Monday, 4 August 2014

I almost felt that we could take Monday off, till I strained to remember something we were supposed to do and…oh, yes, the Depot rhododendron pruning. I forgot yet another one-off job in Long Beach that I had agreed to awhile back; that’s what happens when I neglect making a job list on the white board.

We knew the Depot would create some debris that would have to be dumped; finally, I would have time to get some rock for my scree garden! In order to make the dump trip worthwhile, I had the idea to get some of the blackberry canes off the west side of Larry and Robert’s lawn.

Larry and Robert’s garden

clipped canes at Larry and Robert's

clipped canes at Larry and Robert’s

I forgot to take a before photo. The difference was not dramatic because we found the blackberry vines covered with berries and figured there might be a possibility that Larry or Robert or friends of theirs were planning on a pie! However, as soon as berry time is over I want to cut those canes WAY back. The neighbours to the west have been cutting on their side so it would be a good time to reveal new lawn area or maybe a place for a new shrub.

draping canes covered with berries

draping canes covered with berries…and there is a fuchsia hiding under there.

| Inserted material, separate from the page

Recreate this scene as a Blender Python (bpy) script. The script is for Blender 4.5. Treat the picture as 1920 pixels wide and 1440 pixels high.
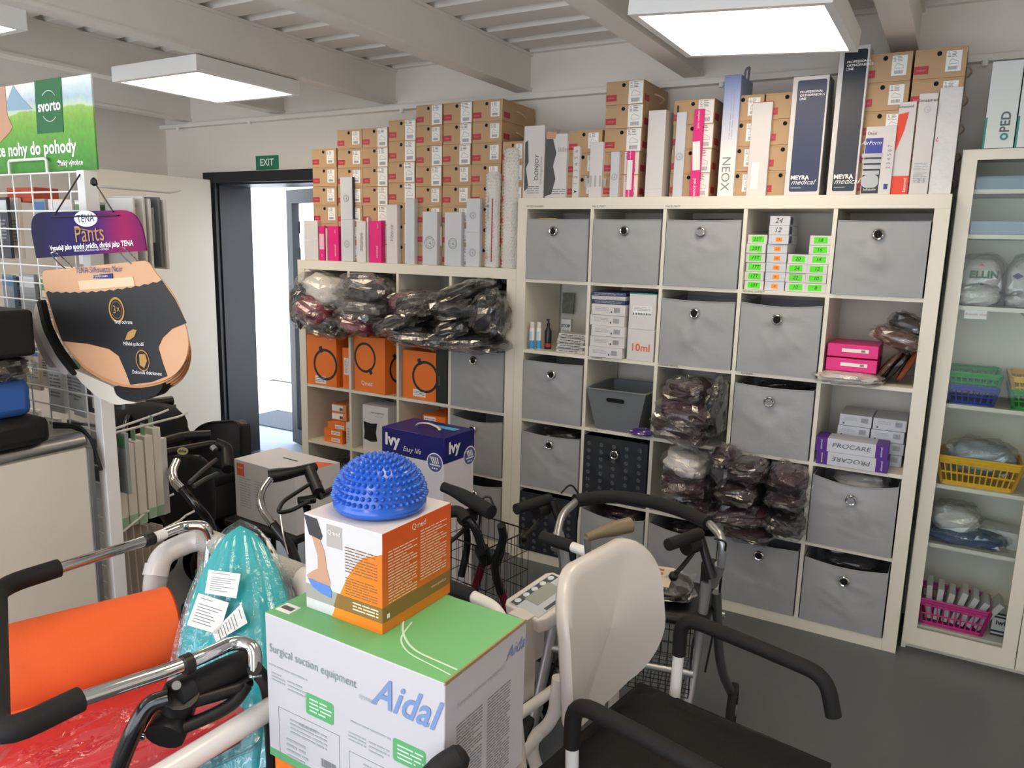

On the east side of the house, the garden boat looks full and happy with the addition of some new plants last week (Cosmos ‘Antiquity’, chocolate cosmos, and Verbena bonariensis, which I fancy will grow tall like a boat mast).

east

looking south


Depot Restaurant

I was ever so pleased when Chef Michael said he did not want the rhodo against their “office” house pruned hard. I don’t like to fight a shrub’s natural form for no good reason other than to make it smaller. He just wanted it cut to make a better passage for mowing and so that it did not touch the house.

before

before

after

after


 

Peninsula Landscape Supply

We dumped our debris at Peninsula Landscape Supply and admired their selection of VERY large river rock.

rock treasures

rock treasures

rock

All we wanted was some pea gravel and a bit of slightly larger river rock to make a tiny scree garden at home. Well, ok, I WANT some of those really big river rocks but don’t have the energy to deal with them. Maybe this winter!

We loaded up with a half yard of pea gravel and a few buckets of the slightly bigger rocks. It is always suspenseful to carry a heavy load like that in our little trailer. Again, we made it!


at home

The scree garden would be next to the garden boat (The Ann Lovejoy). I had several inspirations:

1. Beth Chatto’s Gravel Garden and her scree garden photos on her website.

an excellent and inspirational book

an excellent and inspirational book

2. A little scree garden that we saw on the Gearhart garden tour last year:

scree garden

scree in the Vernon garden, Gearhart

3. Robert Nold’s blog (where he points out that a mix of rock sizes is good in a scree garden).

4. The Tucker Garden in Seattle that we saw recently on the Hardy Plant Study Weekend tour.

very Beth Chatto

very Beth Chatto

5. The John Kuzma garden we had just toured in Portland, where Sean Hogan of Cistus Nursery used decomposed granite for the courtyard and perhaps the same sort of gravel for a vast gravel garden. Here, we cannot get washed gravel, so pea gravel is our only choice for a scree bed; gravel with fines would pack down and be too hard. (Anyway, that’s the theory I have.)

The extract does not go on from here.